Shit Storm: A Memoir (Prologue)

How does one become a butterfly?  You must want to fly so much that you are willing to give up being a caterpillar. – Trina Paulus

Let me ask you a personal question.  What was the worst decade of your life?

Gave this some thought.  Lived life like a leaf, floating on a rare swift rapid, swirling before stagnating in a still pool.  Then blown somewhere new.  Repeat and rinse.  Three things in a row never going right.  But that’s okay.  Wax on, wax off.

A part of me wants to look at that period between entering high school and exiting the military.  Don’t get me started.  1960-1970.  Ten years of having no ideas other than ‘I don’t want to be here.’  And ‘I wonder if anybody will ever love me.’

Loved the music.  Please don’t let me be misunderstood.

Study the journey.  Don’t remember much illness, can’t imagine I missed many meals or even that many hot showers.

Second thought – hands down – honors must be awarded to August 1996 for starters and August 2005 on the back end.  8/96-8/05.

Is that nine years?  I am no mathematician.

 

Got to Florida in August, 1996.  In the year of our Lord.

Oh, my God.  The SENIOR TOUR MEETS WILD KINGDOM.

Miami Vice on one coast, Matlock and Golden Girls on the other.  It’s all pretty much Mickey Mouse in between.

Always wanted to see Florida, so I have been saving these words about Florida by the esteemed poet James Dickey since I found them in the October, 1974 issue of PLAYBOY.  Which I was just reading for the articles.  Oh, to be in my twenties again.  I think, not.

I think I’m not soon likely to have better place to use Mr.
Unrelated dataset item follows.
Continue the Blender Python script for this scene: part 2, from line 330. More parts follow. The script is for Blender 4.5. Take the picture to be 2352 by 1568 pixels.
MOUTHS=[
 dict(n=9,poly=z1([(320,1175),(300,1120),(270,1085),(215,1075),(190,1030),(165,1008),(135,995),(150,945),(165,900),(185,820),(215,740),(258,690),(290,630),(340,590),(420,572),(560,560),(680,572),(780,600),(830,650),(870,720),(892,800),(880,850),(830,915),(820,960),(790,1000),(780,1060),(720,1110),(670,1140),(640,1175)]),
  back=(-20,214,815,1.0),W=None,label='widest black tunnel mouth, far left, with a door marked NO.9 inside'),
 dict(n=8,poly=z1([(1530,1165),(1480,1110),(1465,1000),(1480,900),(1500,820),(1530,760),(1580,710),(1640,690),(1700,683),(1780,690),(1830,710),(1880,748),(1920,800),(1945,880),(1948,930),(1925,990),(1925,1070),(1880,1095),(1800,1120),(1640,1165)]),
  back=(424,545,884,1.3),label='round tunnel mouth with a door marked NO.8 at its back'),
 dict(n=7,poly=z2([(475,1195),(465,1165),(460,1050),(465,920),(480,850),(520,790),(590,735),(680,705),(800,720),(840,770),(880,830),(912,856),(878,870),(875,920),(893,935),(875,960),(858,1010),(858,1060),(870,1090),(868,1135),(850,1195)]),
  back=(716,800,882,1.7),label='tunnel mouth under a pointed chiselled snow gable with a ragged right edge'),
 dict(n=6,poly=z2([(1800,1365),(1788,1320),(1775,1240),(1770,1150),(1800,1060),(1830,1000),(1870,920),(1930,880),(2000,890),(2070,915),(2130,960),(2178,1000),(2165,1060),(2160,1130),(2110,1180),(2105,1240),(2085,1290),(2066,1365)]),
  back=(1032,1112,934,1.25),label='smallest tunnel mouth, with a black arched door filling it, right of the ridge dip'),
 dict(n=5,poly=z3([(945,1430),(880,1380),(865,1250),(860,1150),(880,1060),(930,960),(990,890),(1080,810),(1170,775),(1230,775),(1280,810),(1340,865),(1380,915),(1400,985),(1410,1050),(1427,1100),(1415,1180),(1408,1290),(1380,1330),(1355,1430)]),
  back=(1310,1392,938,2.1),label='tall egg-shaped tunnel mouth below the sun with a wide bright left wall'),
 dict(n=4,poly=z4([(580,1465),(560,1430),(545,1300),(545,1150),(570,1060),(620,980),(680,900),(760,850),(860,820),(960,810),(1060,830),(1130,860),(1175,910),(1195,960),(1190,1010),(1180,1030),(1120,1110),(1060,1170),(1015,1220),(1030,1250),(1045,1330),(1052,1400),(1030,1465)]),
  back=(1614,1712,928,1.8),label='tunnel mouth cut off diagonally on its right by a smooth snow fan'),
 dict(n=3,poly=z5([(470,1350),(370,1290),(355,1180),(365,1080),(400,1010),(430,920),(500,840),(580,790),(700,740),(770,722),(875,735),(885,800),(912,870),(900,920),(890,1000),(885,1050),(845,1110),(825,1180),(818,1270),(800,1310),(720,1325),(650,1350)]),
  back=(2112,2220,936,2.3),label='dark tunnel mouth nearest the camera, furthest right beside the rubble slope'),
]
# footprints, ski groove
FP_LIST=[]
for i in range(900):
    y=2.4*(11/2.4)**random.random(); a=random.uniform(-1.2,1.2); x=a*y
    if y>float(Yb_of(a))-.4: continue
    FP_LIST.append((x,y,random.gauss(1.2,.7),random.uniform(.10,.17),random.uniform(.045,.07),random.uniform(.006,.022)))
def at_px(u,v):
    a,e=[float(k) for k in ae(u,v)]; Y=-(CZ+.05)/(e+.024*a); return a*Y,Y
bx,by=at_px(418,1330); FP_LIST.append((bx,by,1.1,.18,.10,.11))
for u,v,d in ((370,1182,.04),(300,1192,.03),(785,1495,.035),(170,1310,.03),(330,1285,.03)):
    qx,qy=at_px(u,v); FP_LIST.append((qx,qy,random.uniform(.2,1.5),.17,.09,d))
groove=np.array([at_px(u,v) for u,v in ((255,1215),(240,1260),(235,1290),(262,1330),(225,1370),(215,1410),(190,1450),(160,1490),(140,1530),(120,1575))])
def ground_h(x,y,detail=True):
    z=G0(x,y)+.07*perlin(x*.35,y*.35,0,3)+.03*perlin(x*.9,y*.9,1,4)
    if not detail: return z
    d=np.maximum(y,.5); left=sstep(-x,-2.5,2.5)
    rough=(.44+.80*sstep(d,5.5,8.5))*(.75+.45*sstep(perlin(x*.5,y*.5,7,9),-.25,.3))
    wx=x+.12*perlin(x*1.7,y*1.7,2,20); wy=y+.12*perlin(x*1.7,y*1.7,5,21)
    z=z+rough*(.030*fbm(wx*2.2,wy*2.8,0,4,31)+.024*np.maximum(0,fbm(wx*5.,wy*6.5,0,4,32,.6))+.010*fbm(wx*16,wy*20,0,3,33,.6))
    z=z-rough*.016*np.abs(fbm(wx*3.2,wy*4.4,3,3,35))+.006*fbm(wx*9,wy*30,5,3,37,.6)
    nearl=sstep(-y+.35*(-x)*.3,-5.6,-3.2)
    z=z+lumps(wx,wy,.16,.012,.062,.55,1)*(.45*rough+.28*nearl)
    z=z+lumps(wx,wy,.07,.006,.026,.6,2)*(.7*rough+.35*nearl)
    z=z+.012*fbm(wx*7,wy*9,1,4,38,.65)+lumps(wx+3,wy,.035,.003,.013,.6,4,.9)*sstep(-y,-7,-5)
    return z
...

Dickey’s fine prose.

A bridge, and a caged rattle. An attendant at a tourist reptile farm is bouncing a red balloon off the spring-tensioned, back-coiling head of a rattlesnake. The snake strikes the balloon and the customers leap back from the cage wire and giggle.

In a lagoon are lying hundreds of alligators, sprawled on the land of Jericho over and under each other, lolling in the water, half-emerging from the locked scum as in the true, the evolutionary Eden. They bring the Everglades: The vast river; and the ponderous heads gaze up – only the eyes out of the water – with an aesthetic appreciation known only to the Lower Forms of life, for strangely birds. Someone says, I can tell you, Jack, that the alligator is one beast of which it can be truly said that if you’ve seen one, you’ve seen them all.

My life took a turn in the Sunshine State.